:: Required work ::
Begin with the first line of the listing and quote every line through the one containing "corner = sheet_obj('pavement', corner_edge"; give only those lines.

:: Available data ::

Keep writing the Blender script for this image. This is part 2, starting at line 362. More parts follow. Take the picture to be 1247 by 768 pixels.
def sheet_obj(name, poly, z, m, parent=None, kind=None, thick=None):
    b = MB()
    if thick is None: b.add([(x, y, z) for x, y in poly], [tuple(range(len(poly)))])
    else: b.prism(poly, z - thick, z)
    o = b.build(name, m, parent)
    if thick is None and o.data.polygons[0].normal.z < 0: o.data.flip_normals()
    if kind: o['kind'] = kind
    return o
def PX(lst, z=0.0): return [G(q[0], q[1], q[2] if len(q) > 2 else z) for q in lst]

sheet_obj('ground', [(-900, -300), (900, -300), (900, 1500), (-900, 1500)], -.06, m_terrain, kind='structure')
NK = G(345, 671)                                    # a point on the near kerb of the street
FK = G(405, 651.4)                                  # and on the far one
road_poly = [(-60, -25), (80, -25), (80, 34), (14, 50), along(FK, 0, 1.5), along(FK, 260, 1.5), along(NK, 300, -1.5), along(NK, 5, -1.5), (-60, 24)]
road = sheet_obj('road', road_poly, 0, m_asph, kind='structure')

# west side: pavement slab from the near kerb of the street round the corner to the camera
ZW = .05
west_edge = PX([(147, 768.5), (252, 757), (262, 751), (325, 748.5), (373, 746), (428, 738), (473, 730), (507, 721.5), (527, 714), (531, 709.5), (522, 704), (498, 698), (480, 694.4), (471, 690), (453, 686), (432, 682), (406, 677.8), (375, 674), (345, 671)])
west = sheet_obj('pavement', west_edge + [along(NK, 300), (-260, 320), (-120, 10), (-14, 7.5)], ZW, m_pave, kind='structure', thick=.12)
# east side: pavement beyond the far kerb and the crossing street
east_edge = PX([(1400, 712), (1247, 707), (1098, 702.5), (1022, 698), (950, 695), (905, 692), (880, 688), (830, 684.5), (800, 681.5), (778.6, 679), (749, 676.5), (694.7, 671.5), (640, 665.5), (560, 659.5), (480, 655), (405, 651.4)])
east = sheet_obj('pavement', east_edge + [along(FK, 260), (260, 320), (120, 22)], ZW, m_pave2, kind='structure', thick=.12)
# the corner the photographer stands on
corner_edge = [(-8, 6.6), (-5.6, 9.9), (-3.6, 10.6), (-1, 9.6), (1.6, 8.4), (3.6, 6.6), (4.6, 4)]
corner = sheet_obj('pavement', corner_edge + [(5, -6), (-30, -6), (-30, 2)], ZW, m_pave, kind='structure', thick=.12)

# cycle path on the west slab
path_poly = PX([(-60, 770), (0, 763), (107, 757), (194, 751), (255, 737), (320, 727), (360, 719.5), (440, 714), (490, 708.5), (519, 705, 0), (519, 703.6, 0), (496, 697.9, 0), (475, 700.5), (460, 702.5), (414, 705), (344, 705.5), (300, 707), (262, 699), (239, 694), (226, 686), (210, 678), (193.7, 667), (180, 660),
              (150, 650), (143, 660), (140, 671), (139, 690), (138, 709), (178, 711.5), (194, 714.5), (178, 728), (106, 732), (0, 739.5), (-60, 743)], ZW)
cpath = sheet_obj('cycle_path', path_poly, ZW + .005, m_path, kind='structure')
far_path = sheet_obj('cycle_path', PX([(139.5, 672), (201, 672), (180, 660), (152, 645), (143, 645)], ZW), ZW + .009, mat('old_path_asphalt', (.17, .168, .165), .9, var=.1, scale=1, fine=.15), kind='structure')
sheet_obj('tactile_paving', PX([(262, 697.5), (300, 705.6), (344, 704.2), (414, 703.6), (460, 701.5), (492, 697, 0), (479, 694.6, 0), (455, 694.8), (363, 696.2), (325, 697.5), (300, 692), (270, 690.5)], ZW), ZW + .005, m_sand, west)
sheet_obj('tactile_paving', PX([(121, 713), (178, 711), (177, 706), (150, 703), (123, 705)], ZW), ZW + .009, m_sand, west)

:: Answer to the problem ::
Keep writing the Blender script for this image. This is part 2, starting at line 362. More parts follow. Take the picture to be 1247 by 768 pixels.
def sheet_obj(name, poly, z, m, parent=None, kind=None, thick=None):
    b = MB()
    if thick is None: b.add([(x, y, z) for x, y in poly], [tuple(range(len(poly)))])
    else: b.prism(poly, z - thick, z)
    o = b.build(name, m, parent)
    if thick is None and o.data.polygons[0].normal.z < 0: o.data.flip_normals()
    if kind: o['kind'] = kind
    return o
def PX(lst, z=0.0): return [G(q[0], q[1], q[2] if len(q) > 2 else z) for q in lst]

sheet_obj('ground', [(-900, -300), (900, -300), (900, 1500), (-900, 1500)], -.06, m_terrain, kind='structure')
NK = G(345, 671)                                    # a point on the near kerb of the street
FK = G(405, 651.4)                                  # and on the far one
road_poly = [(-60, -25), (80, -25), (80, 34), (14, 50), along(FK, 0, 1.5), along(FK, 260, 1.5), along(NK, 300, -1.5), along(NK, 5, -1.5), (-60, 24)]
road = sheet_obj('road', road_poly, 0, m_asph, kind='structure')

# west side: pavement slab from the near kerb of the street round the corner to the camera
ZW = .05
west_edge = PX([(147, 768.5), (252, 757), (262, 751), (325, 748.5), (373, 746), (428, 738), (473, 730), (507, 721.5), (527, 714), (531, 709.5), (522, 704), (498, 698), (480, 694.4), (471, 690), (453, 686), (432, 682), (406, 677.8), (375, 674), (345, 671)])
west = sheet_obj('pavement', west_edge + [along(NK, 300), (-260, 320), (-120, 10), (-14, 7.5)], ZW, m_pave, kind='structure', thick=.12)
# east side: pavement beyond the far kerb and the crossing street
east_edge = PX([(1400, 712), (1247, 707), (1098, 702.5), (1022, 698), (950, 695), (905, 692), (880, 688), (830, 684.5), (800, 681.5), (778.6, 679), (749, 676.5), (694.7, 671.5), (640, 665.5), (560, 659.5), (480, 655), (405, 651.4)])
east = sheet_obj('pavement', east_edge + [along(FK, 260), (260, 320), (120, 22)], ZW, m_pave2, kind='structure', thick=.12)
# the corner the photographer stands on
corner_edge = [(-8, 6.6), (-5.6, 9.9), (-3.6, 10.6), (-1, 9.6), (1.6, 8.4), (3.6, 6.6), (4.6, 4)]
corner = sheet_obj('pavement', corner_edge + [(5, -6), (-30, -6), (-30, 2)], ZW, m_pave, kind='structure', thick=.12)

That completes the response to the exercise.